I popped over to your profile and then onto your blog. I have you in my Writers circle but I need to put you in my Artists circle, too. Your paintings are tremendous.
http://www.cjshane.com/paintings/
C.J. Shane – 2012-03-21 11:26:00-0400 – Updated: 2012-03-21 11:26:36-0400
+M Sinclair Stevens It’s interesting to read about your experience. I consider my an introvert and I don’t like crowds either so it was a surprise to me to see this other personality emerge…one who had no agenda, who would engage in conversations with strangers, who would go down alleys to see what was at the other end. I’m reminded of a Buddhist mindfulness practice – to treat everyone you meet as a fully enlightened being who has something to teach you. I think have that attitude in China. I guess you and I really are having a different kind of experience – who knows why. Thanks for the comment on my artwork. When I have paintings in exhibits, the people who like my work the most are either other artists or individuals who have immigrated from Asian countries – specially China, Korea and Japan. I’m often told that there is a strong Asian or Daoist sensibility in my work. I believe that’s the Middle Kingdom revealing itself in the work. ~Shane
nomad dimitri – 2012-03-21 11:59:05-0400 – Updated: 2012-03-21 12:21:19-0400
+M Sinclair Stevens : i would probably be one of those people that would caution that “when [you] stop to write or photograph [you] miss experiencing the experience.” but, on the other (&, in this case, equally important hand – perhaps right hand, i am not sure) i hear very clearly what you say about being forced to notice outside oneself by the very nature of insisting in producing something from the experience. to me, this is very much an artistic sensibility.
[btw: i am very grateful to you about this discussion. please do not take anything i say critically or in any sense that implies that there is one way to do / experience anything; i stand firm with the Heraclitus quote on my profile – it is all delivered with a smile]
further: where i urge caution is towards any inner voice that insists on constant production, lest one is lazy, lest one “has nothing to show for the trip to japan (or wherever)”. i have friends that are horrified that i can just wonder in a new continent for weeks – “but what did you do? ” they ask. somehow the answer “i was in INDIA” ,for example, is not enough, as if just being in india & experiencing the world’s last remaining polytheistic culture is not enough. as if i have to come up with a New Yorker article to justify “the investment in time” [+Rajini Rao : help me out here, please]
note to self (see? i do it too!): lest this becomes an even longer comment, two items to explore in the future:
– “just a passive observer”: we never are / there is no such thing / traveling is not TV
– “if I don’t write something down then it is gone forever”: is it really? have you tested going back to the same place & having a flood of memories come back to you, memories that may have seemed gone while in austin?
– (discuss traveling vis a vis dreaming; chatwin; songlines)
[ +Tamale Chica : this is the post i described earlier about doing / being]

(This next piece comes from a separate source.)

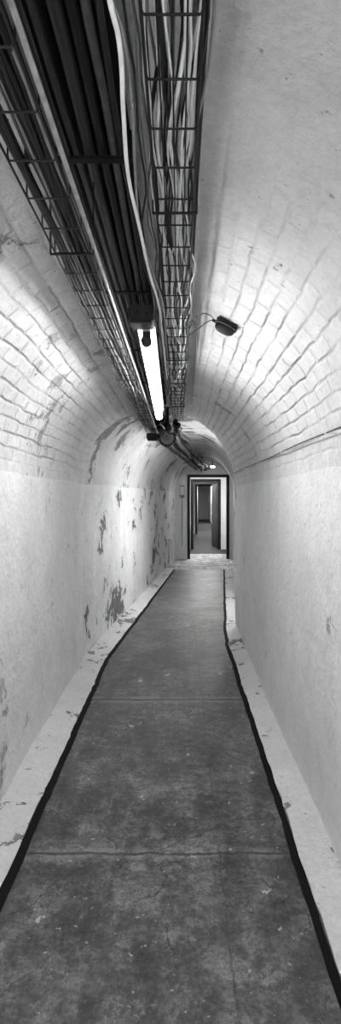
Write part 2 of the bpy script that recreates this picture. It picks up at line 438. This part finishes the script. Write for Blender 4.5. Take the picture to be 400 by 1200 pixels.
def saddle(y):
    bm = bmesh.new()
    add_box(bm, (-.225, y, 2.257), (.235, .022, .006), None, .002)
    add_box(bm, (-.342, y, 2.275), (.006, .022, .042)); add_box(bm, (-.108, y, 2.285), (.006, .022, .062))
    return finish("cable_clamp", bm, M_plate, label="dark flat steel clamp strapping thick cables to the vault", category="clamp", group="cable clamps")
c0 = saddle(0)
c0.location.y = .40
for y in (1.15, 1.9, 2.65, 3.4, 4.15):
    o = c0.copy(); C.objects.link(o); o.location.y = y

def basket(x0, x1, zb, zt, y0, y1, label, r=.0026, pitch=.115, nb=3, ph=0.0):
    bm = bmesh.new()
    longs = [(x0, zb, r * 1.4), (x0, zt, r * 1.5), (x1, zb, r * 1.4), (x1, zt, r * 1.5)]
    for k in range(1, nb + 1): longs.append((x0 + (x1 - x0) * k / (nb + 1), zb, r * .8))
    longs.append((x0, (zb + zt) / 2, r * .8)); longs.append((x1, (zb + zt) / 2, r * .8))
    for x, z, rr in longs:
        add_tube(bm, run(x, z, y0, y1, 0.0, 1.0, 0, .4), rr, 6)
    y = y0 + ph
    while y < y1:
        a, b = bendx(y, x0, 1), bendx(y, x1, 1)
        add_tube(bm, [(a, y, zt + .006), (a, y, zb + .006), (a + .004, y, zb - .003), (b - .004, y, zb - .003), (b, y, zb + .006), (b, y, zt + .006)], r, 6)
        y += pitch
    o = finish("cable_tray", bm, M_steelblk, True, label=label, category="cable tray")
    for y in (-1.4, -.1, 1.25, 2.6, 3.95):
        bm = bmesh.new()
        a, b = bendx(y, x0, 1) - .006, bendx(y, x1, 1) + .006
        top_a = SPR + math.sqrt(max(0, R * R - (a + .11) ** 2)); top_b = SPR + math.sqrt(max(0, R * R - (b + .11) ** 2))
        add_box(bm, ((a + b) / 2, y, zb - .008), (b - a + .008, .008, .004), None, .001)
        add_box(bm, (a - .003, y, (zb - .009 + top_a) / 2), (.003, .008, top_a - zb + .009))
        add_box(bm, (b + .003, y, (zb - .009 + top_b) / 2), (.003, .008, top_b - zb + .009))
        finish("hanger_bracket", bm, M_steelblk, parent=o)
    return o
basket(-.305, -.218, 2.10, 2.165, -2.1, 4.9, "black wire basket tray full of cables beside the fluorescent lamp", r=.0018, nb=3, ph=.02)
basket(-.055, .035, 2.20, 2.262, -2.1, 4.7, "narrow black wire basket tray with loose white cables", r=.0020, nb=3, ph=.08)

specs = [(-.294, 2.110, .0055, M_dark), (-.282, 2.111, .006, M_black), (-.269, 2.110, .0045, M_grey), (-.258, 2.112, .006, M_black), (-.246, 2.110, .0045, M_dark),
         (-.235, 2.111, .0055, M_black), (-.226, 2.110, .004, M_grey), (-.288, 2.124, .006, M_black), (-.262, 2.125, .006, M_dark), (-.238, 2.124, .006, M_black),
         (-.275, 2.138, .006, M_black), (-.250, 2.138, .005, M_dark), (-.297, 2.140, .004, M_mid)]
nm = {M_dark.name: "dark grey", M_grey.name: "light grey", M_black.name: "black", M_whitec.name: "white", M_mid.name: "grey"}
for i, (x, z, r, m) in enumerate(specs):
    cable("electrical_cable", run(x, z, Y0, 4.9 if i % 2 else YF, .014, .35, 20 + i, .10, 2.2), r, m,
          nm[m.name] + " cable lying in the wide wire basket tray", group="cables in the wide basket tray")
cable("conduit_pipe", run(-.206, 2.105, Y0, 4.8, .001, 1, 40, .3), .0050, M_steel, "thin galvanised conduit pipe beside the wide basket tray", "pipe", sides=12)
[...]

M Sinclair Stevens – 2012-03-21 12:38:15-0400 – Updated: 2012-03-21 12:39:35-0400
So many questions that I want to answer. I will come back to them. But an impulsive reply…and then, later a more thoughtful one.
Yes, I have tested the memory thing. In fact, sometimes, even if I write something down, I do not remember it. I’ve been known to read my own journals and say with surprise, “I don’t remember this!” only to be asked, “Are you sure you are reading your journals?”
On the other hand, yes, I have a vivid memory for conversation (internal and external) by place. If I go down a road, I’ll often remember what I was saying even if years have passed. I call this picking up my slime trail. It doesn’t work on frequently travelled roads; they have too many layers of memory, like a tape that’s been worn down by be recorded over time and time again.
This post began with my trying to unpuzzle a contradiction in my personality that you (+nomad dimitri ) made me aware of — the conflict between my J-type desire to be prepared and my N-type love of serendipity. I had solved that to my satisfaction but now we discover more contradictions. Does my writing take me in or out of the moment? In the post, I say it removes me from the moment but in my responses to you and +C.J. Shane I argue the opposite. So I puzzle on.
I would never mistake your providing a different viewpoint as criticism. “Opposition is true friendship.” Besides, I’m not trying to prescribe either. I’m curious about both of your approaches because they are different than mine. They inform me.
I have two examples where writing made me more aware. Whenever I’m in San Francisco I visit the Botanical Gardens and the Japanese Tea Garden. But the time I acted as a “reporter” was probably the time I really experienced it. For me, it’s the difference between looking and walking past unseeing. My head’s always elsewhere. Maybe this is how I trick myself into being present. I think you two are naturally more “present” and observant and so don’t need the tricks.